Sketch of living space with built in cabinetry and benches around large
south window.

1997- 1998
Colorado, USA

This tiny solar-powered house was designed and built for a woman and her horse. The second floor is an open kitchen, dining and living space. A sleeping loft of recycled and narrowly spaced douglas fir slats creates a canopy over the dining table/woodstove - a massive, cast-in-place, concrete element which stores passive solar heat and heat radiated from the wood stove which is tucked underneath. The truncated roof peak is capped along its entire length by a wide glass strip. The immense and ever-changing southwest sky pours through this gap into the main space. The first floor contains a bedroom, a bath and a utility space.

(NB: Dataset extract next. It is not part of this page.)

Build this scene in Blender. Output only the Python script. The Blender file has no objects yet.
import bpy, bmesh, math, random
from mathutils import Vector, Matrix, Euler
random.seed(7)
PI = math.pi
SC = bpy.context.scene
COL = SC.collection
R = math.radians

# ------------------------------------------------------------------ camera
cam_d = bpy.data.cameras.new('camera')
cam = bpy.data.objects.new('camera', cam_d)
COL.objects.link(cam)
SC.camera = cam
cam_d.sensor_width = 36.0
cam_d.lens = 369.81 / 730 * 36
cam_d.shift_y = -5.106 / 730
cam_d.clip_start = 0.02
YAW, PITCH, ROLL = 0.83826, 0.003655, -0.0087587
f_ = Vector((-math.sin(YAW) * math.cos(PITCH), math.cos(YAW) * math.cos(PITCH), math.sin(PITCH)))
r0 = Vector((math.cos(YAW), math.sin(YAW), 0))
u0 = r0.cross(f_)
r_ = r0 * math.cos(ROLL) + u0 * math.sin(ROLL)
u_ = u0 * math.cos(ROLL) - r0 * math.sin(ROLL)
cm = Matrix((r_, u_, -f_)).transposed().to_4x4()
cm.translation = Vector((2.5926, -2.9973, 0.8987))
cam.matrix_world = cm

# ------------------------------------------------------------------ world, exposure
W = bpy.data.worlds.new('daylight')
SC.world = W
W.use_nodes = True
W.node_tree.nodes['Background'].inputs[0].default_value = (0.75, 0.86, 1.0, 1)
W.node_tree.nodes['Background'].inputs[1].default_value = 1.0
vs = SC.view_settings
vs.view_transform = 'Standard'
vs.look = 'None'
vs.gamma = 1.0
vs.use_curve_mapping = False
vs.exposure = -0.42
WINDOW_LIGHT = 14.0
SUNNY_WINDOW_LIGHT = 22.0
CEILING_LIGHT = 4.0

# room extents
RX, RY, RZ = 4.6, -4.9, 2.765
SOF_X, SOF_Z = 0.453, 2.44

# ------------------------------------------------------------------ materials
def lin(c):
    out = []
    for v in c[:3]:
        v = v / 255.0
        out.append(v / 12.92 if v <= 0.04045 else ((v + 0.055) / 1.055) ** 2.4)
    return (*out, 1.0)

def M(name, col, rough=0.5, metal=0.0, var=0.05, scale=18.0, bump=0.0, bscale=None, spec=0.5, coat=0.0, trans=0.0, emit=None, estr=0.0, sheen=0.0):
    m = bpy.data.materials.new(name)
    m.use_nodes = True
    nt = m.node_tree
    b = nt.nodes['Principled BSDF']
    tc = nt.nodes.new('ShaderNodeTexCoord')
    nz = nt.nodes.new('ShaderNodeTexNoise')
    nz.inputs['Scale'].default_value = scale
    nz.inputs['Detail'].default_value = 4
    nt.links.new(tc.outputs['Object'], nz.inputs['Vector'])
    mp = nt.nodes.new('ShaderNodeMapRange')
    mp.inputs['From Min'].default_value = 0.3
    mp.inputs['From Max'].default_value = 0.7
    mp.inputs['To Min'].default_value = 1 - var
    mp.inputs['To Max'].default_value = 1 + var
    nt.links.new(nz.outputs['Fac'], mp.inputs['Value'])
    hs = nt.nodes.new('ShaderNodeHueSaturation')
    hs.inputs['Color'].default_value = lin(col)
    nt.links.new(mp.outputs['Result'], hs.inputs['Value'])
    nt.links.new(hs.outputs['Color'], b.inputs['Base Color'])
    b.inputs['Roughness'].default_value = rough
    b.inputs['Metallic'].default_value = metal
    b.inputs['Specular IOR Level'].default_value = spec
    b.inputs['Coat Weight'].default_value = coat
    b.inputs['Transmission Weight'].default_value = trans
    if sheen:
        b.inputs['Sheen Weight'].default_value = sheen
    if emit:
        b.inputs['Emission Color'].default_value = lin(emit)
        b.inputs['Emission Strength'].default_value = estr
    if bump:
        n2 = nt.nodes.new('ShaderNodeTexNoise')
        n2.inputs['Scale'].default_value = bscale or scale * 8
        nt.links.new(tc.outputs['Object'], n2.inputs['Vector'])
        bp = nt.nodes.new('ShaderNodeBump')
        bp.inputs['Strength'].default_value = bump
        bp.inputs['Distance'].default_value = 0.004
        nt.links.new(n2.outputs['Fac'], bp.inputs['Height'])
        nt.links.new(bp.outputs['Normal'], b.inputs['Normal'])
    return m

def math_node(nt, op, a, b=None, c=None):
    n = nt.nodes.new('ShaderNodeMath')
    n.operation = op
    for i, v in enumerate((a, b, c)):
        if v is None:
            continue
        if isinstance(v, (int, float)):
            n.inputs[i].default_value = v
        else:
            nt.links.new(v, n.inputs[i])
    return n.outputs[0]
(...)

A Dutch door, made from recycled 1" by 2" fir (which we also used to make the floor and window sashes and frames) leads to the stall two steps down. With the exception of the narrow entry corridor, which was built of granite gathered from on the site, the entire house was clad with local, untreated, green (recently milled) pine boards. The boards are spaced for ventilation and set out from the building on battens, creating a wide air space buffering the building against extreme heat and cold. A set of three inch screws every two feet fasten the boards through the battens into the sheathing, effectively creating a double shear wall which protects the little house against frequent hurricane-force winds. Sited at the edge of a meadow, the main living space, stone entry and horse stall all open to the south. A large granite outcropping protects the house from harsh northern weather.